● **WHAT NEEDS TO BE DONE**:
Every line of the listing must be reproduced as it stands. Leave the images behind.

┄┄┄┄┄┄┄┄┄┄┄┄┄┄┄┄┄┄┄┄

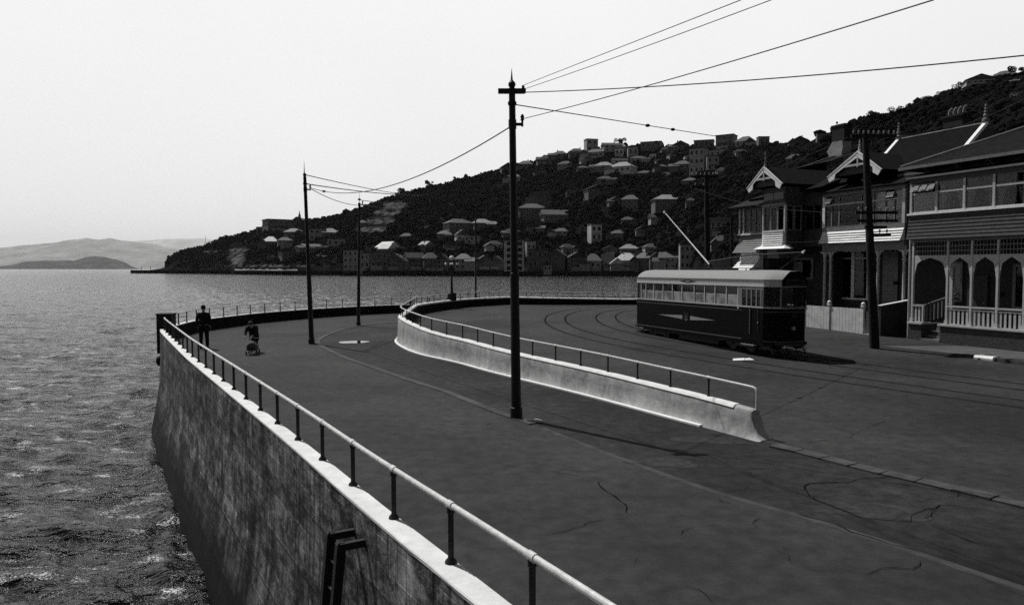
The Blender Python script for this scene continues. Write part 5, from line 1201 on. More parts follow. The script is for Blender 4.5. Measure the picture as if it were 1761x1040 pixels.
def hill():
    cols = np.concatenate([np.arange(225, 300, 3), np.arange(300, 1500, 6), np.arange(1500, 2300, 14)]); rows = list(np.linspace(0, 1, 90)) + [1.05, 1.15, 1.3, 1.6]
    mb = MB(); bare = []
    for px in cols:
        b = hill_point(px, 0); mb.v.append((b.x, b.y, SEA - 1)); bare.append(0)
        for s in rows:
            p = hill_point(px, s); mb.v.append(tuple(p)); u = 880.5 + F * p.x / p.y; v = 462 - (p.z - CH) * F / p.y; m = 0
            for bx, by, rx, ry in BARE: m = max(m, 1 - ((u - bx) / rx) ** 2 - ((v - by) / ry) ** 2)
            bare.append(max(0, min(1, m * 3)))
    n = len(rows) + 1
    for i in range(len(cols) - 1):
        for j in range(n - 1): mb.f.append((i * n + j, (i + 1) * n + j, (i + 1) * n + j + 1, i * n + j + 1))
    m = bpy.data.materials.new('hill_scrub'); m.use_nodes = True; nn = m.node_tree; b = nn.nodes['Principled BSDF']; b.inputs['Roughness'].default_value = 1; b.inputs['Specular IOR Level'].default_value = 0
    tc = nn.nodes.new('ShaderNodeTexCoord'); nz = nn.nodes.new('ShaderNodeTexNoise'); nz.inputs['Scale'].default_value = .03; nz.inputs['Detail'].default_value = 9; nz.inputs['Roughness'].default_value = .7; nn.links.new(tc.outputs['Object'], nz.inputs['Vector'])
    r = nn.nodes.new('ShaderNodeMapRange'); r.inputs['From Min'].default_value = .35; r.inputs['From Max'].default_value = .68; r.inputs['To Min'].default_value = .003; r.inputs['To Max'].default_value = .02; nn.links.new(nz.outputs[0], r.inputs['Value'])
    at = nn.nodes.new('ShaderNodeAttribute'); at.attribute_name = 'bare'
    n2 = nn.nodes.new('ShaderNodeTexNoise'); n2.inputs['Scale'].default_value = .12; n2.inputs['Detail'].default_value = 6; nn.links.new(tc.outputs['Object'], n2.inputs['Vector'])
    r2 = nn.nodes.new('ShaderNodeMapRange'); r2.inputs['From Min'].default_value = .4; r2.inputs['From Max'].default_value = .62; nn.links.new(n2.outputs[0], r2.inputs['Value'])
    mm = nn.nodes.new('ShaderNodeMath'); mm.operation = 'MULTIPLY'; nn.links.new(at.outputs['Fac'], mm.inputs[0]); nn.links.new(r2.outputs[0], mm.inputs[1])
    mx = nn.nodes.new('ShaderNodeMix'); nn.links.new(mm.outputs[0], mx.inputs[0]); nn.links.new(r.outputs[0], mx.inputs[2]); mx.inputs[3].default_value = .12
    nn.links.new(mx.outputs[0], b.inputs['Base Color'])
    o = build('hill', mb, m, None, True, False); a = o.data.attributes.new('bare', 'FLOAT', 'POINT'); a.data.foreach_set('value', np.array(bare, dtype=np.float32)); tag(o, kind='structure')
    # beach strip and esplanade edge
    mb = MB(); pts = [hill_point(px, 0) for px in range(404, 516, 4)]
    for p in pts: 
        f_ = p.normalized(); mb.v += [(p.x * .997, p.y * .997, 1.3 + random.uniform(-.2, .2)), (p.x * 1.003, p.y * 1.003, 2.6 + random.uniform(-.8, 1.2))]
    for i in range(len(pts) - 1): mb.f.append((2 * i, 2 * i + 2, 2 * i + 3, 2 * i + 1))
    tag(build('shore_path', mb, mat('shore_sand', .22, .9, .6, .03)), kind='structure')
    mb = MB(); pts = [G(225, 468.2, SEA), G(245, 467.6, SEA), G(262, 467, SEA), G(283, 467, SEA)]
    for i, p in enumerate(pts): mb.v += [(p.x, p.y - 10, SEA - .3), (p.x, p.y, SEA + .8 + i * 1.2), (p.x, p.y + 25, SEA - .3)]
    for i in range(3):
        for j in range(2): q = i * 3 + j; mb.f.append((q, q + 1, q + 4, q + 3))
    tag(build('reef', mb, mat('reef_rock', .03, .9)), kind='structure')
hill()
def foot(px, py):
    """where a photo point meets the hill."""
    best = None
    for k in range(0, 201):
        s = k / 200; p = hill_point(px, s); v = 520 - F * ((p.z - CH) * cos(TH) + p.y * sin(TH)) / (p.y * cos(TH) - (p.z - CH) * sin(TH))
        if v <= py: return p
        best = p
    return best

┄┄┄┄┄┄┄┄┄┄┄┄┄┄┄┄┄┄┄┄

● **TASK SOLUTION**:
The Blender Python script for this scene continues. Write part 5, from line 1201 on. More parts follow. The script is for Blender 4.5. Measure the picture as if it were 1761x1040 pixels.
def hill():
    cols = np.concatenate([np.arange(225, 300, 3), np.arange(300, 1500, 6), np.arange(1500, 2300, 14)]); rows = list(np.linspace(0, 1, 90)) + [1.05, 1.15, 1.3, 1.6]
    mb = MB(); bare = []
    for px in cols:
        b = hill_point(px, 0); mb.v.append((b.x, b.y, SEA - 1)); bare.append(0)
        for s in rows:
            p = hill_point(px, s); mb.v.append(tuple(p)); u = 880.5 + F * p.x / p.y; v = 462 - (p.z - CH) * F / p.y; m = 0
            for bx, by, rx, ry in BARE: m = max(m, 1 - ((u - bx) / rx) ** 2 - ((v - by) / ry) ** 2)
            bare.append(max(0, min(1, m * 3)))
    n = len(rows) + 1
    for i in range(len(cols) - 1):
        for j in range(n - 1): mb.f.append((i * n + j, (i + 1) * n + j, (i + 1) * n + j + 1, i * n + j + 1))
    m = bpy.data.materials.new('hill_scrub'); m.use_nodes = True; nn = m.node_tree; b = nn.nodes['Principled BSDF']; b.inputs['Roughness'].default_value = 1; b.inputs['Specular IOR Level'].default_value = 0
    tc = nn.nodes.new('ShaderNodeTexCoord'); nz = nn.nodes.new('ShaderNodeTexNoise'); nz.inputs['Scale'].default_value = .03; nz.inputs['Detail'].default_value = 9; nz.inputs['Roughness'].default_value = .7; nn.links.new(tc.outputs['Object'], nz.inputs['Vector'])
    r = nn.nodes.new('ShaderNodeMapRange'); r.inputs['From Min'].default_value = .35; r.inputs['From Max'].default_value = .68; r.inputs['To Min'].default_value = .003; r.inputs['To Max'].default_value = .02; nn.links.new(nz.outputs[0], r.inputs['Value'])
    at = nn.nodes.new('ShaderNodeAttribute'); at.attribute_name = 'bare'
    n2 = nn.nodes.new('ShaderNodeTexNoise'); n2.inputs['Scale'].default_value = .12; n2.inputs['Detail'].default_value = 6; nn.links.new(tc.outputs['Object'], n2.inputs['Vector'])
    r2 = nn.nodes.new('ShaderNodeMapRange'); r2.inputs['From Min'].default_value = .4; r2.inputs['From Max'].default_value = .62; nn.links.new(n2.outputs[0], r2.inputs['Value'])
    mm = nn.nodes.new('ShaderNodeMath'); mm.operation = 'MULTIPLY'; nn.links.new(at.outputs['Fac'], mm.inputs[0]); nn.links.new(r2.outputs[0], mm.inputs[1])
    mx = nn.nodes.new('ShaderNodeMix'); nn.links.new(mm.outputs[0], mx.inputs[0]); nn.links.new(r.outputs[0], mx.inputs[2]); mx.inputs[3].default_value = .12
    nn.links.new(mx.outputs[0], b.inputs['Base Color'])
    o = build('hill', mb, m, None, True, False); a = o.data.attributes.new('bare', 'FLOAT', 'POINT'); a.data.foreach_set('value', np.array(bare, dtype=np.float32)); tag(o, kind='structure')
    # beach strip and esplanade edge
    mb = MB(); pts = [hill_point(px, 0) for px in range(404, 516, 4)]
    for p in pts: 
        f_ = p.normalized(); mb.v += [(p.x * .997, p.y * .997, 1.3 + random.uniform(-.2, .2)), (p.x * 1.003, p.y * 1.003, 2.6 + random.uniform(-.8, 1.2))]
    for i in range(len(pts) - 1): mb.f.append((2 * i, 2 * i + 2, 2 * i + 3, 2 * i + 1))
    tag(build('shore_path', mb, mat('shore_sand', .22, .9, .6, .03)), kind='structure')
    mb = MB(); pts = [G(225, 468.2, SEA), G(245, 467.6, SEA), G(262, 467, SEA), G(283, 467, SEA)]
    for i, p in enumerate(pts): mb.v += [(p.x, p.y - 10, SEA - .3), (p.x, p.y, SEA + .8 + i * 1.2), (p.x, p.y + 25, SEA - .3)]
    for i in range(3):
        for j in range(2): q = i * 3 + j; mb.f.append((q, q + 1, q + 4, q + 3))
    tag(build('reef', mb, mat('reef_rock', .03, .9)), kind='structure')
hill()
def foot(px, py):
    """where a photo point meets the hill."""
    best = None
    for k in range(0, 201):
        s = k / 200; p = hill_point(px, s); v = 520 - F * ((p.z - CH) * cos(TH) + p.y * sin(TH)) / (p.y * cos(TH) - (p.z - CH) * sin(TH))
        if v <= py: return p
        best = p
    return best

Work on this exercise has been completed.